WHAT TO DO: How many lines in the records below contain the word "Blender"? Give only the number.

>> start PROVIDED DATA

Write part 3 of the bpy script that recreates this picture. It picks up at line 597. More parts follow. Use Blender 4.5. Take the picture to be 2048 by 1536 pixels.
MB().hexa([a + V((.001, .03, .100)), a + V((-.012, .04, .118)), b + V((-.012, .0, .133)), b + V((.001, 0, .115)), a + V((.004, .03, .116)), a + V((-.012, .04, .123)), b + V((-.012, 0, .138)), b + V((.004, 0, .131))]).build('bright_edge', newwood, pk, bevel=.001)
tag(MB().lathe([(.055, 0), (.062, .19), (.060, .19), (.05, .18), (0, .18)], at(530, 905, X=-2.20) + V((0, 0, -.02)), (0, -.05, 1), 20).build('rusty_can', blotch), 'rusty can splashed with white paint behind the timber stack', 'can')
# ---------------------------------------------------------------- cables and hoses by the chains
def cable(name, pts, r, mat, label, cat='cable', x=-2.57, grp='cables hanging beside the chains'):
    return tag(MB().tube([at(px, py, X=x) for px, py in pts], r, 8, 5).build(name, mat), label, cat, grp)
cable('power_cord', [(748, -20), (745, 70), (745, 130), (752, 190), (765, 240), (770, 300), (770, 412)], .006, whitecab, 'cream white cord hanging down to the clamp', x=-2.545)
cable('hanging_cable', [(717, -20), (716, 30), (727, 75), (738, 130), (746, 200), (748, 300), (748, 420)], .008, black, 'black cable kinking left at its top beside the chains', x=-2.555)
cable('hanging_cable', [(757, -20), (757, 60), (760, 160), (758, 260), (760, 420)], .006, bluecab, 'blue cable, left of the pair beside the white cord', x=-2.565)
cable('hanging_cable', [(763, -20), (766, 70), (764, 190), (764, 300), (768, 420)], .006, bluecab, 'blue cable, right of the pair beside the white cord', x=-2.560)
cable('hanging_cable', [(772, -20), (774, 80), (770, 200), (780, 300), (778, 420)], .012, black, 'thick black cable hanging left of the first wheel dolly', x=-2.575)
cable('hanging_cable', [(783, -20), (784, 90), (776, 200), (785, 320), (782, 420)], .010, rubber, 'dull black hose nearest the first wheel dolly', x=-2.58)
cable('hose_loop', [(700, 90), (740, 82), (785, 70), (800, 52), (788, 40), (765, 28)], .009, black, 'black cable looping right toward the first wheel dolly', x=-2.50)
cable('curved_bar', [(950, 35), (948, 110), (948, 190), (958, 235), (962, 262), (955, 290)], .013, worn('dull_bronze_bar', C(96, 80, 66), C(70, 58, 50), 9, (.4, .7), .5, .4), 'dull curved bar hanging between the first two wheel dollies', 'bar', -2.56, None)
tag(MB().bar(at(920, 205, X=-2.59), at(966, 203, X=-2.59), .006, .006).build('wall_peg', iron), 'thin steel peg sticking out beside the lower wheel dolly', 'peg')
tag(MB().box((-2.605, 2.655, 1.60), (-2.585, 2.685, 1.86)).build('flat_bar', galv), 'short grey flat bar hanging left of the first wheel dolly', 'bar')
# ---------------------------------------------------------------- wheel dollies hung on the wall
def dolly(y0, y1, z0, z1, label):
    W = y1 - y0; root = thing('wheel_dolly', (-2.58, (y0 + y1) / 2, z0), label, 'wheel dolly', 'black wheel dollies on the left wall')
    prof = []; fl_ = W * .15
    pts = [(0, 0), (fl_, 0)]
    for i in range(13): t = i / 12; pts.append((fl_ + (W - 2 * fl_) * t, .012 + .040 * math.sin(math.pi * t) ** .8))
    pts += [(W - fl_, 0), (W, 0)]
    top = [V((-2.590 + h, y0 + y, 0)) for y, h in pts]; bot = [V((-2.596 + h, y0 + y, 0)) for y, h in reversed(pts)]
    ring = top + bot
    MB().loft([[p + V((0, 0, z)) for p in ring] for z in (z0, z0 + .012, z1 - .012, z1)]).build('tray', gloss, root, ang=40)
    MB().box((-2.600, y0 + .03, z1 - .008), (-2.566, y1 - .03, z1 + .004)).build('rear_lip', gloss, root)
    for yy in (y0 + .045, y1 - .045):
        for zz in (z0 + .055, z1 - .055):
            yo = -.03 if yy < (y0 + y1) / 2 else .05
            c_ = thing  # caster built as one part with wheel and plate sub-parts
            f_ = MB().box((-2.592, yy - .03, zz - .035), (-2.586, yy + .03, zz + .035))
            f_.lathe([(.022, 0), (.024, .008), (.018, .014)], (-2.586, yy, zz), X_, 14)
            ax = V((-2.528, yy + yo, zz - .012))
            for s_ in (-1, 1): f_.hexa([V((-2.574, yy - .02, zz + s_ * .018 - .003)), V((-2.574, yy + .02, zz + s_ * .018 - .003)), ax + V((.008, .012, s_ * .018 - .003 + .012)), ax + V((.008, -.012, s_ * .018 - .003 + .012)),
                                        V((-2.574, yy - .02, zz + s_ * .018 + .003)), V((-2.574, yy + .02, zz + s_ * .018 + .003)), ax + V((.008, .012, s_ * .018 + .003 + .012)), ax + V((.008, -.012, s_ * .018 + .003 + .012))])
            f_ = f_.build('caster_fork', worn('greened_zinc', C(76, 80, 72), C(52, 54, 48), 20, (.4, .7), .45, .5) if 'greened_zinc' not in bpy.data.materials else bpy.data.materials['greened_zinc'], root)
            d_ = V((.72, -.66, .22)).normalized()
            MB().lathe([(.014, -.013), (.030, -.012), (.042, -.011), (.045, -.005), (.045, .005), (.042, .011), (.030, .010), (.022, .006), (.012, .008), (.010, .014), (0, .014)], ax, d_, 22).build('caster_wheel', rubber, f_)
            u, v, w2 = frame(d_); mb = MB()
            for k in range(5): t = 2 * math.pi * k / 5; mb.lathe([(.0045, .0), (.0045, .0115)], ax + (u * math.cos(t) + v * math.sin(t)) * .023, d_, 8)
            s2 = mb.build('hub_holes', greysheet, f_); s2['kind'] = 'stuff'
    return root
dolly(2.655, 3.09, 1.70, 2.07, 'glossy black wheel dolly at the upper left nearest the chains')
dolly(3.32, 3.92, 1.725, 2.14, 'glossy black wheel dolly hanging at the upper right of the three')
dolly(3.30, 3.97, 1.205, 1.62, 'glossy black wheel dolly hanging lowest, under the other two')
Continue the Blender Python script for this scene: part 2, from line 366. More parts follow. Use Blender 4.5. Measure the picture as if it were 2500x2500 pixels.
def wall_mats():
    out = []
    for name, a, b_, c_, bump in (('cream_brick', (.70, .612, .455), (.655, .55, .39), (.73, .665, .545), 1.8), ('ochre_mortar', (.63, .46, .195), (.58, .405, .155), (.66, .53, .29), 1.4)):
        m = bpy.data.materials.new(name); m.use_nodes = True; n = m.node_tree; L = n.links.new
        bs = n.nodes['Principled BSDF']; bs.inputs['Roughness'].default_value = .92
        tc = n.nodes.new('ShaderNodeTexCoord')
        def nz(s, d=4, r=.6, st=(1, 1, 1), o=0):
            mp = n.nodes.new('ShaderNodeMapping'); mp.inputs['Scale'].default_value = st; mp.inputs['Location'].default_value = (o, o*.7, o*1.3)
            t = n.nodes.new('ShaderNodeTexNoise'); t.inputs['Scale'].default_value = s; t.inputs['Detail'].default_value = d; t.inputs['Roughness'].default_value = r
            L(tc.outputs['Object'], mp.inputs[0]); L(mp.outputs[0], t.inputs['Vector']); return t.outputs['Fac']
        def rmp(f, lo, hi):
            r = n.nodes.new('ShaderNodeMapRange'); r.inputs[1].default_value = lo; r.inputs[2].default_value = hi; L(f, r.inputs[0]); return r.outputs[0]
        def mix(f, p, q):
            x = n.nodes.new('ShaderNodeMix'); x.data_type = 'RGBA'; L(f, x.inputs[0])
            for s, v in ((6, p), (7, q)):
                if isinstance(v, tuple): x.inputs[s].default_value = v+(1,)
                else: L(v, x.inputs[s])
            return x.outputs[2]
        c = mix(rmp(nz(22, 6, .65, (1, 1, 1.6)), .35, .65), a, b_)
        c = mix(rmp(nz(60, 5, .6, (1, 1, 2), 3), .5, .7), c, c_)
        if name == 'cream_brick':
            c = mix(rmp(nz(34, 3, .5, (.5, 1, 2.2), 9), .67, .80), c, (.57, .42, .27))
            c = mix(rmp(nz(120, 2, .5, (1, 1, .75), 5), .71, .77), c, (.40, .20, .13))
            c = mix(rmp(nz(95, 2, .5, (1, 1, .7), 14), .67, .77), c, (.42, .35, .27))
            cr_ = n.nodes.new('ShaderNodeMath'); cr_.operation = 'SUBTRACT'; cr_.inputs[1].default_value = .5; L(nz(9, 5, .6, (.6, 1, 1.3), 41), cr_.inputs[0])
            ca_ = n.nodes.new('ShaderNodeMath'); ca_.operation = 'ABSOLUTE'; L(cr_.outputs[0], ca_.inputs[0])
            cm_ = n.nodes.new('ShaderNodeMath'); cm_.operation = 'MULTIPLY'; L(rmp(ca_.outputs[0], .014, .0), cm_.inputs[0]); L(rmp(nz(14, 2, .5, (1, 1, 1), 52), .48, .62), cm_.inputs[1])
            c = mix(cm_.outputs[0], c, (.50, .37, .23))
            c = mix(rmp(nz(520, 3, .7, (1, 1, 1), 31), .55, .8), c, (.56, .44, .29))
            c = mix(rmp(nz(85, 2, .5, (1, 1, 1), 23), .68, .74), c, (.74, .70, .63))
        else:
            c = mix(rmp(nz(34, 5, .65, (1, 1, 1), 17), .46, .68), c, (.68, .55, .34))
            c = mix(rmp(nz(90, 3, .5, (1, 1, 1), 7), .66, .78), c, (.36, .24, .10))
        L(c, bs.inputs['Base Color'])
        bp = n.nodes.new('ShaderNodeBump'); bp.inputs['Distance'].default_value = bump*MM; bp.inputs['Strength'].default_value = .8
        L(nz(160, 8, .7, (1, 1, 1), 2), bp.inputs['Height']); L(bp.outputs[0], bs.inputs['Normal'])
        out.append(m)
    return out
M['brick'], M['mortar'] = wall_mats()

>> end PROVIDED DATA

EXERCISE OUTPUT: 2